### MATERIAL:

——————

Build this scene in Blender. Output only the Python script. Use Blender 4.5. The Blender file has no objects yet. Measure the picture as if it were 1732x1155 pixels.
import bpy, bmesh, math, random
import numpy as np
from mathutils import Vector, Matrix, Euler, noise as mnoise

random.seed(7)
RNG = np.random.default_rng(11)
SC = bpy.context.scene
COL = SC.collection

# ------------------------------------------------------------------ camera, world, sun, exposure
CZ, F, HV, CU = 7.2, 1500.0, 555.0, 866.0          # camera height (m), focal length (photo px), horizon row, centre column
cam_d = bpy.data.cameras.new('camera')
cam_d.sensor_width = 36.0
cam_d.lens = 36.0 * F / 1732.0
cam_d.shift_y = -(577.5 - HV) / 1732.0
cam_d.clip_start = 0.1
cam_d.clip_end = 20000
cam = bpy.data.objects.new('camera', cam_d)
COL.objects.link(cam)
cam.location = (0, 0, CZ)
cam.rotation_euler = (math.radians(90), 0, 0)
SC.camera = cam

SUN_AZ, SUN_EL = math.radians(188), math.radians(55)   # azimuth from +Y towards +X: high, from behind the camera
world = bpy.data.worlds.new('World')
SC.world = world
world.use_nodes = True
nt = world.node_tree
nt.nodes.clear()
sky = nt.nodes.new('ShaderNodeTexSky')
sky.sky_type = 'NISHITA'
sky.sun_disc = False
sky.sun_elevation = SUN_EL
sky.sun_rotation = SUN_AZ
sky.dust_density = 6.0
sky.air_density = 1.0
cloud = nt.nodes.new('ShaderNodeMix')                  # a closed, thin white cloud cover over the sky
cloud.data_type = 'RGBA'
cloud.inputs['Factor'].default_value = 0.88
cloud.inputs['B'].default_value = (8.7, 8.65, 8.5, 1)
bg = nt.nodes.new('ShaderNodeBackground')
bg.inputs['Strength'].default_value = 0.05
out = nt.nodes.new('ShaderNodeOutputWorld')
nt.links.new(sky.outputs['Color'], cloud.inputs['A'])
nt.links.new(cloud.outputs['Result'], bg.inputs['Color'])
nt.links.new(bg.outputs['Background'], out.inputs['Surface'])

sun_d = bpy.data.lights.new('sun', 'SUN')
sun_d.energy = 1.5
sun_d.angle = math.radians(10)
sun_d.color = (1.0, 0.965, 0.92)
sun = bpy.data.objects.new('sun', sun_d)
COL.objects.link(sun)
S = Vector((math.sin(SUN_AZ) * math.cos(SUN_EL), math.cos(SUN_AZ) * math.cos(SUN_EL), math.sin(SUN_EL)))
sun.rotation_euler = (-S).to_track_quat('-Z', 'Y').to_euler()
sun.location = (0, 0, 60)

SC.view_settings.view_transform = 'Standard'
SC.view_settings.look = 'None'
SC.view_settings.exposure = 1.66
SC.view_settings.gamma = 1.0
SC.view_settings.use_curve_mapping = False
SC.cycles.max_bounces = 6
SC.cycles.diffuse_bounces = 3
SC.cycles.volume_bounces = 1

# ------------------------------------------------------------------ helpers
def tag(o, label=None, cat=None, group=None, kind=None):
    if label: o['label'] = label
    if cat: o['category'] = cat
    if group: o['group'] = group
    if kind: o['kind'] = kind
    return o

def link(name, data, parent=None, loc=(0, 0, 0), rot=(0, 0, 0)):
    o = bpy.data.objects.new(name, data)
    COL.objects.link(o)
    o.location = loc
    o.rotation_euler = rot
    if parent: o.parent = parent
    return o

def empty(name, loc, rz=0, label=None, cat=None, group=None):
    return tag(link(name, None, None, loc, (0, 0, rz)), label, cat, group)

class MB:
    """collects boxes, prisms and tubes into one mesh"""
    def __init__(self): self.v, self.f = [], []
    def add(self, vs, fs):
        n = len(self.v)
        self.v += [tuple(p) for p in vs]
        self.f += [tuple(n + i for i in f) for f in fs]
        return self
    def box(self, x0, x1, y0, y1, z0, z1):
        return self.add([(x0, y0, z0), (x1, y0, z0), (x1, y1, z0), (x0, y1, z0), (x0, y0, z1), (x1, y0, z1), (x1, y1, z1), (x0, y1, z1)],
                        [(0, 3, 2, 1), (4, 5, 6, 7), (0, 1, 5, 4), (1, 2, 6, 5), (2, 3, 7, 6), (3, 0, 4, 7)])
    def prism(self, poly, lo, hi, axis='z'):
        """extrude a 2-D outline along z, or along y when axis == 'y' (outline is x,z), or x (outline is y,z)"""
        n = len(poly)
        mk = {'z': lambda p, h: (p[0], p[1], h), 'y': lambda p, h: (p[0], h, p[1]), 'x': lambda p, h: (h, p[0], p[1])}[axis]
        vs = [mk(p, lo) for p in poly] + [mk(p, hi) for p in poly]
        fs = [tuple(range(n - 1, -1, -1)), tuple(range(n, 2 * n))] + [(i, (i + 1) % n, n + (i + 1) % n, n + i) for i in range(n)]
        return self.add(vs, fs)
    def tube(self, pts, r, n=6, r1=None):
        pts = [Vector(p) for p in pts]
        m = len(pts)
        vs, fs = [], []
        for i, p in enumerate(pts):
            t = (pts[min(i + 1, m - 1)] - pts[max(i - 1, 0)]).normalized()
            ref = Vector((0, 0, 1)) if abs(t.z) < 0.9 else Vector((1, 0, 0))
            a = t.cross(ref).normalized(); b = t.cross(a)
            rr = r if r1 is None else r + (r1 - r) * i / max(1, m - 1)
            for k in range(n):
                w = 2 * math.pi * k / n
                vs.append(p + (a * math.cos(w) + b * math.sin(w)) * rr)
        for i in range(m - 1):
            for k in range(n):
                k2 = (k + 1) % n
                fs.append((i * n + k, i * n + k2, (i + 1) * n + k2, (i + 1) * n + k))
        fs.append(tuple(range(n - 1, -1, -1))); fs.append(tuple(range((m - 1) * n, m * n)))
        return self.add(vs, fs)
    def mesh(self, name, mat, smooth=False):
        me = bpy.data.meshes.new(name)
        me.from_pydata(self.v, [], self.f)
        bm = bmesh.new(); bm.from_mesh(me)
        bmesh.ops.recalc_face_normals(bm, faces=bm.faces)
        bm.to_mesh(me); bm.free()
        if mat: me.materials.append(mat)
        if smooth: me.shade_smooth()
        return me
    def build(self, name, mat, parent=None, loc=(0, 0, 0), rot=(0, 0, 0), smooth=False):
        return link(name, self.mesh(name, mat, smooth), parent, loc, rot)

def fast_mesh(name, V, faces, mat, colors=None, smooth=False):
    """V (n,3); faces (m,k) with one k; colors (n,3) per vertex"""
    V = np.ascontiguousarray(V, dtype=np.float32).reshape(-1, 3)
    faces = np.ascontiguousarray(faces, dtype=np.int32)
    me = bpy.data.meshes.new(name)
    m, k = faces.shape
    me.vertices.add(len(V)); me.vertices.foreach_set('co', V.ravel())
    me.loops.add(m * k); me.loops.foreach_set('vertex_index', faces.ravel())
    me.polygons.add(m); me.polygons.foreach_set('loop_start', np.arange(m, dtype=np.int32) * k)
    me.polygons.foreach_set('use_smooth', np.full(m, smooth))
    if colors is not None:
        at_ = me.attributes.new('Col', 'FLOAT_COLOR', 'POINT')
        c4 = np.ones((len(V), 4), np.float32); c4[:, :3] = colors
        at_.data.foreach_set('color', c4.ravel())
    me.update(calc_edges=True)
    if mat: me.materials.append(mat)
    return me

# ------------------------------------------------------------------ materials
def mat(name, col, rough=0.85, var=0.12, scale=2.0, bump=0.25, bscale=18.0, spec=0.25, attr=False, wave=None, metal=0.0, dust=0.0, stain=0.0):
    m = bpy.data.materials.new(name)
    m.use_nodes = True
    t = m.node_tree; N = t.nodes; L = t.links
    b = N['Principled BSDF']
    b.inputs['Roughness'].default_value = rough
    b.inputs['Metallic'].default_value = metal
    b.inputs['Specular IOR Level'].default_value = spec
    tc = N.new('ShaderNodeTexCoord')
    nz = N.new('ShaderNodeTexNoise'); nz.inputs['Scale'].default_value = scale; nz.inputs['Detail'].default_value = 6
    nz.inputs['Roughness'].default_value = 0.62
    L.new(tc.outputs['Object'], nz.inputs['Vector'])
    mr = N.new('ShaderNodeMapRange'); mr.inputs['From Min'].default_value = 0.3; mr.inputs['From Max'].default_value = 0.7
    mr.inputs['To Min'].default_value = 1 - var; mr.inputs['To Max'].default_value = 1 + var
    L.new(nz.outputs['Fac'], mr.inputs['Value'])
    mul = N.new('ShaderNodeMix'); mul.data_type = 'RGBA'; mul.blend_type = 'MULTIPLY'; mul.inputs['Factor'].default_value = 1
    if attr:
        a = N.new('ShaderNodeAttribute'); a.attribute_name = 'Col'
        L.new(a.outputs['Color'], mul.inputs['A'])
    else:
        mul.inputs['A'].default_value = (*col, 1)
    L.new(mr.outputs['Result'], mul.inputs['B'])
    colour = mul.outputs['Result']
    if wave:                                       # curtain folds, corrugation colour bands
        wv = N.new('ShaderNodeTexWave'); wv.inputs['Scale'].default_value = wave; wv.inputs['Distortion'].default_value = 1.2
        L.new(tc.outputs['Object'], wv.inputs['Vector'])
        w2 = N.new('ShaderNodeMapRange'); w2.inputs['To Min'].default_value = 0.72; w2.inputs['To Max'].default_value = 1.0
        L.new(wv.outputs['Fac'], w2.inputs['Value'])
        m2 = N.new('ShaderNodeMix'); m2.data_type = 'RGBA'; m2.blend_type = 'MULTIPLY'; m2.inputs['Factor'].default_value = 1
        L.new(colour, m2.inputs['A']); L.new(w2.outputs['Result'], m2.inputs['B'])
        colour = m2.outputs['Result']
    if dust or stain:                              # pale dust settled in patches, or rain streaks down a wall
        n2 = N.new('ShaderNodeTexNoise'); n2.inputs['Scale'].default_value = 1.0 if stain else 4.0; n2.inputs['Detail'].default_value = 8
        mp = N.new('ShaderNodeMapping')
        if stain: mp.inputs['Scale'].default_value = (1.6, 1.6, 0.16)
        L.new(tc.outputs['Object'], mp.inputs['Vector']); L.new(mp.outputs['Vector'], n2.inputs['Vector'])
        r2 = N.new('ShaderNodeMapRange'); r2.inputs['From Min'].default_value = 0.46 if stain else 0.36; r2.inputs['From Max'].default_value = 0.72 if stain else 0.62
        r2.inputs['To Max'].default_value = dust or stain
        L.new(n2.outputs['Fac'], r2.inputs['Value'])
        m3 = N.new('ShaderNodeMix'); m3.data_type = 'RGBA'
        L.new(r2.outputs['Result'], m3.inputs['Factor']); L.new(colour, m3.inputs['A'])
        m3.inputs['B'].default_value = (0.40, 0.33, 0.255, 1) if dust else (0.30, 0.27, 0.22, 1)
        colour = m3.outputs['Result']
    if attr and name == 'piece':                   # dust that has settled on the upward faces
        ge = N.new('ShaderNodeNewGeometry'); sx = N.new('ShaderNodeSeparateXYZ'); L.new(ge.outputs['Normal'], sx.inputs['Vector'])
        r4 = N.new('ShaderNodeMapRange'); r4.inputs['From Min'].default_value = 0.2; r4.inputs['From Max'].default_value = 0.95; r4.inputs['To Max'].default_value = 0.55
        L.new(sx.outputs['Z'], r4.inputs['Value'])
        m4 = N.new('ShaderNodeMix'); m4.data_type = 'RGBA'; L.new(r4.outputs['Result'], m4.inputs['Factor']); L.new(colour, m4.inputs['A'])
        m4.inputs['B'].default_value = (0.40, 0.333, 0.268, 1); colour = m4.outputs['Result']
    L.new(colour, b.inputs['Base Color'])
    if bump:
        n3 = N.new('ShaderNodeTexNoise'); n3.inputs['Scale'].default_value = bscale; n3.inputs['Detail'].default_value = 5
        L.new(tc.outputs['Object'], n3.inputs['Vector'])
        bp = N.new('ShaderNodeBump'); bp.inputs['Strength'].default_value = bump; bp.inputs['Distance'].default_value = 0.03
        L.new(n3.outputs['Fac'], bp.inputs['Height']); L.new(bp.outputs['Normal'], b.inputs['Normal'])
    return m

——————

### SET TASK:
Output exactly the leading lines of the data, up to and including the line marked by "nt.links.new(bg.outputs['Background'], out.inputs['Surface'])".

### TASK RESPONSE:
Build this scene in Blender. Output only the Python script. Use Blender 4.5. The Blender file has no objects yet. Measure the picture as if it were 1732x1155 pixels.
import bpy, bmesh, math, random
import numpy as np
from mathutils import Vector, Matrix, Euler, noise as mnoise

random.seed(7)
RNG = np.random.default_rng(11)
SC = bpy.context.scene
COL = SC.collection

# ------------------------------------------------------------------ camera, world, sun, exposure
CZ, F, HV, CU = 7.2, 1500.0, 555.0, 866.0          # camera height (m), focal length (photo px), horizon row, centre column
cam_d = bpy.data.cameras.new('camera')
cam_d.sensor_width = 36.0
cam_d.lens = 36.0 * F / 1732.0
cam_d.shift_y = -(577.5 - HV) / 1732.0
cam_d.clip_start = 0.1
cam_d.clip_end = 20000
cam = bpy.data.objects.new('camera', cam_d)
COL.objects.link(cam)
cam.location = (0, 0, CZ)
cam.rotation_euler = (math.radians(90), 0, 0)
SC.camera = cam

SUN_AZ, SUN_EL = math.radians(188), math.radians(55)   # azimuth from +Y towards +X: high, from behind the camera
world = bpy.data.worlds.new('World')
SC.world = world
world.use_nodes = True
nt = world.node_tree
nt.nodes.clear()
sky = nt.nodes.new('ShaderNodeTexSky')
sky.sky_type = 'NISHITA'
sky.sun_disc = False
sky.sun_elevation = SUN_EL
sky.sun_rotation = SUN_AZ
sky.dust_density = 6.0
sky.air_density = 1.0
cloud = nt.nodes.new('ShaderNodeMix')                  # a closed, thin white cloud cover over the sky
cloud.data_type = 'RGBA'
cloud.inputs['Factor'].default_value = 0.88
cloud.inputs['B'].default_value = (8.7, 8.65, 8.5, 1)
bg = nt.nodes.new('ShaderNodeBackground')
bg.inputs['Strength'].default_value = 0.05
out = nt.nodes.new('ShaderNodeOutputWorld')
nt.links.new(sky.outputs['Color'], cloud.inputs['A'])
nt.links.new(cloud.outputs['Result'], bg.inputs['Color'])
nt.links.new(bg.outputs['Background'], out.inputs['Surface'])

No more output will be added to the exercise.